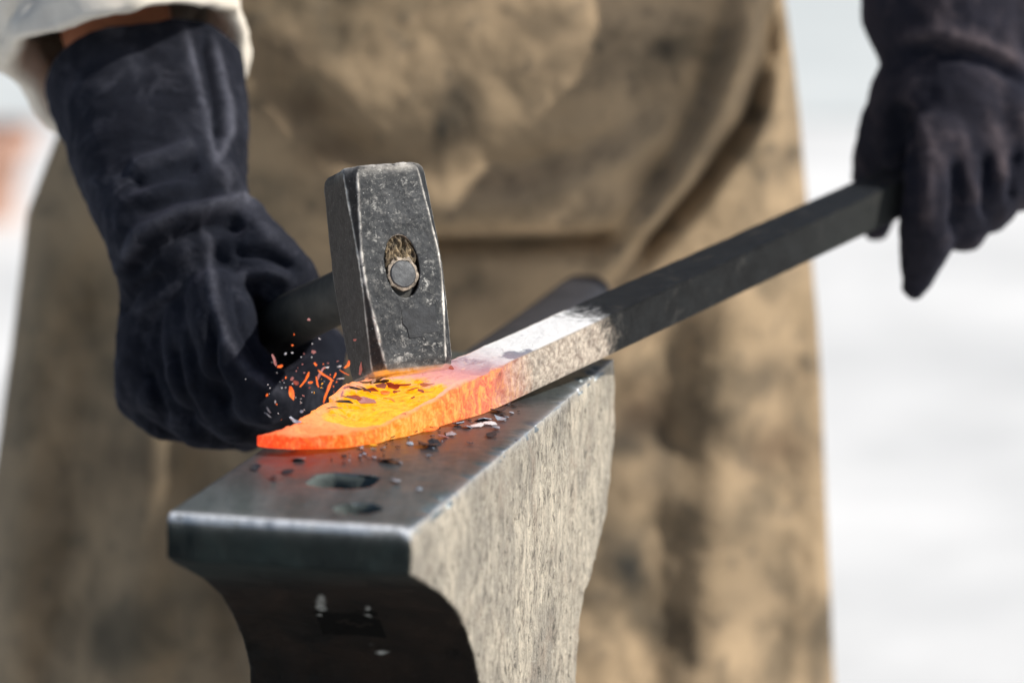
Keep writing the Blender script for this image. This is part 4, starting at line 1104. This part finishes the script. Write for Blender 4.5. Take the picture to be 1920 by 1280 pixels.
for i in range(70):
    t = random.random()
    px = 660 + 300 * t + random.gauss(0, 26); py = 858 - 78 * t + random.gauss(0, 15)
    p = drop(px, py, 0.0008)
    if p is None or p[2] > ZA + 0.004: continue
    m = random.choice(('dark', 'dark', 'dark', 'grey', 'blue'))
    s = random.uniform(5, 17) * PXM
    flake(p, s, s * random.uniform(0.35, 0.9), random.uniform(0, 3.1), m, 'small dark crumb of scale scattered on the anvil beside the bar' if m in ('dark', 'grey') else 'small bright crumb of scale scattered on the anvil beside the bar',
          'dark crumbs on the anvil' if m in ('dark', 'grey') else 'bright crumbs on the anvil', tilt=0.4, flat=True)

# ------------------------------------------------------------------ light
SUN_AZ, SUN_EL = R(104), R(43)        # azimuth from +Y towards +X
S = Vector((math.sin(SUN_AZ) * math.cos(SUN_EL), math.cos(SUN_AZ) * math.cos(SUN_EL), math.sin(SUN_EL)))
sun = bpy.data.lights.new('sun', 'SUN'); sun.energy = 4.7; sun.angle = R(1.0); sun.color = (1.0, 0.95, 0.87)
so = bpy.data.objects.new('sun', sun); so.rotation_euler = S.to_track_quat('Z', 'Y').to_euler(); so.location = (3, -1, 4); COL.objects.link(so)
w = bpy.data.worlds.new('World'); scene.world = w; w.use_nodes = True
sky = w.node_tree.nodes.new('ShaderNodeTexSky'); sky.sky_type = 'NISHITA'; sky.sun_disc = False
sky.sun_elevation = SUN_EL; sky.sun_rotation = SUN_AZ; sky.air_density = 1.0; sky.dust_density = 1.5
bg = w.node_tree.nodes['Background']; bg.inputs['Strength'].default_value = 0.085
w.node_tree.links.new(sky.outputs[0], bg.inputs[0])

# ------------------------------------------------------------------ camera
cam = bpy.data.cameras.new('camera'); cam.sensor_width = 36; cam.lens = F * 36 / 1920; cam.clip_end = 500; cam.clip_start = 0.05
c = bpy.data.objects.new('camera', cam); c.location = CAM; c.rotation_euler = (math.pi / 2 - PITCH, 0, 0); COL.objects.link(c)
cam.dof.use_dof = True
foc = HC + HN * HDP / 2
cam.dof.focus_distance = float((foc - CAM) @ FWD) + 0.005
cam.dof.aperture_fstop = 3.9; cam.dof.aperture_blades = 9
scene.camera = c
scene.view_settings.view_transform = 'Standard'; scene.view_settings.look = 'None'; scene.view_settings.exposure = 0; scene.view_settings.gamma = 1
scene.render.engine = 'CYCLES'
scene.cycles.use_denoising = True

☆ ☆ ☆ ☆ ☆ ☆ ☆

_Work to be completed_
Repeat the listing above from its first line through the line that contains "anvil', tilt=0.4, flat=True)", both included, and nothing more. Drop the pictures.

_Reply_
Keep writing the Blender script for this image. This is part 4, starting at line 1104. This part finishes the script. Write for Blender 4.5. Take the picture to be 1920 by 1280 pixels.
for i in range(70):
    t = random.random()
    px = 660 + 300 * t + random.gauss(0, 26); py = 858 - 78 * t + random.gauss(0, 15)
    p = drop(px, py, 0.0008)
    if p is None or p[2] > ZA + 0.004: continue
    m = random.choice(('dark', 'dark', 'dark', 'grey', 'blue'))
    s = random.uniform(5, 17) * PXM
    flake(p, s, s * random.uniform(0.35, 0.9), random.uniform(0, 3.1), m, 'small dark crumb of scale scattered on the anvil beside the bar' if m in ('dark', 'grey') else 'small bright crumb of scale scattered on the anvil beside the bar',
          'dark crumbs on the anvil' if m in ('dark', 'grey') else 'bright crumbs on the anvil', tilt=0.4, flat=True)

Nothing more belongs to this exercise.